Regata Storica, the saga continues

The newspaper was bubbling like a large pot of overcooked beans the two days after the big race, what with charges and countercharges flying amongst the rowers.  Most of these wails of injured pride came from the embattled and disqualified pair on the celeste gondolino: Ivo Redolfi-Tezzat and, by extension, his partner, Giampaolo D’Este.  D’Este doesn’t make public statements, he leaves the heavy lifting to his buddy.  Who by now has made a second career of said lifting, considering all the trouble he seems to have been born to create, then complain about.  At least one of his former partners actually gave up racing, he couldn’t take the tsuris anymore.

It's not just the first boats who are battling it out.
It's not just the first boats who are battling it out.

What I have been able to discern is that the judges in the first boat, who were keeping their eyes on the gondolinos in the lead, had already called out a warning to Tezzat for creating an impasso — a term which generally means “blocking.” To create an obstacle, in one of a myriad ways.  Obviously this doesn’t mean he tried to literally put his boat in front of the Vignottini, but he was doing something which clearly made problems for them to proceed at optimum speed and trajectory.

It seems that the judges called eight warnings.  That ought to be enough for anybody to grasp that it’s time to stop. Because after one warning, and another, and perhaps even another, the judge will call out that the racer now has a richiamo (ree-KYAM-oh)  on his record, which is not good but not fatal. But if he gets more than one richiamo in a race (as in, if he persists in whatever he or she is doing), he is liable to be disqualified.  Which is exactly what happened.  Tezzat knows this, so I’m not real clear on why he took such a risk.  Except that it seems to be his specialty.

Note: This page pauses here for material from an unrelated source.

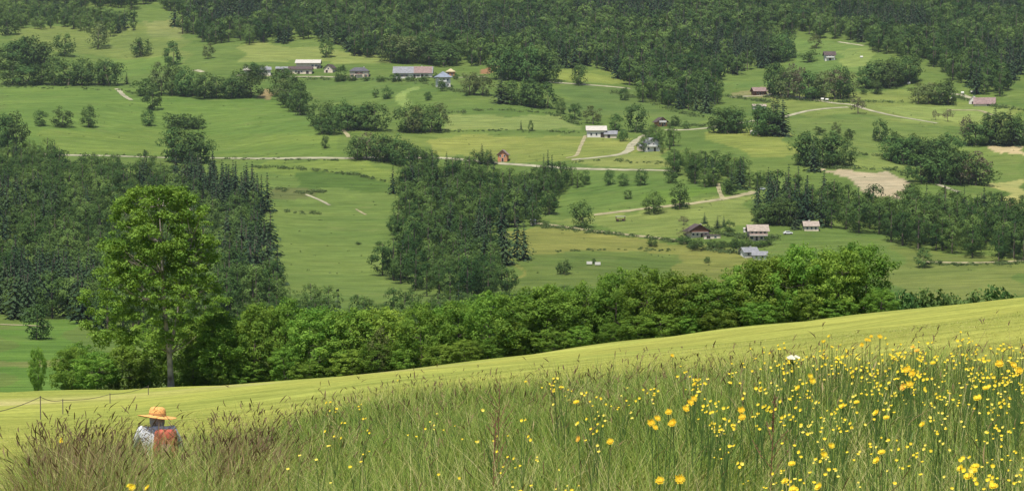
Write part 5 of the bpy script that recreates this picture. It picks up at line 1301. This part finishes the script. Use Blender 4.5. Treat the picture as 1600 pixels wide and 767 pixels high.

Perhaps he races because he can’t go skysurfing.

And he did not help his case by admitting that he had committed an error, which while it sounds extremely sportsmanlike and almost penitential, makes his rants against the judges a little hard to take seriously.  He wants them to be fired, if not exiled and then executed.  This is a reaction that’s not uncommon in soccer, but is a little hard to make credible when the athlete has been warned eight times.

I did mention that money was involved in this conflict. Glory, bragging rights, the satisfaction of having pulverized and humiliated your lifelong rivals, whatever else may be concerned, there is in fact a tidy sum set aside for the winners. “Tidy” as in 2,850 euros ($3,682.65).  Per person. And then there are other prizes that come rolling in, too, such as the money offered by the Gazzettino for the first boat that passes under the Rialto Bridge on the outbound leg (775 euros per person in 2004), or the prize offered by the other newspaper, La Nuova Venezia, for the first boat to pass under the Accademia Bridge, and so on.  Even though these prizes have been slashed, like everything else in the budget, losing them would make you bubble too.

As things stand now, he and his partner will only get the “training subsidy,” a symbolic little payment which is the city’s consolation prize.  For the other races this payment would be around  200 euros, which might cover the cost of gas for his motorboat for a month.     But for the Storica it’s 1,427 euros ($1,854.11).  More than nothing, sure, but for a professional gondolier, which both of these men are, it is, how you say, chicken feed.  Going home with only this batch of change in your pocket is unthinkable.

And then there was Tezzat’s threat to not even try out for the race at Burano next Sunday, which is popularly regarded as the Revenge of the Storica.  It sounded good, but he and D’Este showed up, as expected, for the eliminations, and so will be confronting the Vignottini one last time this year. Yes, that  sound you hear is daggers being sharpened to a scalpel’s edge.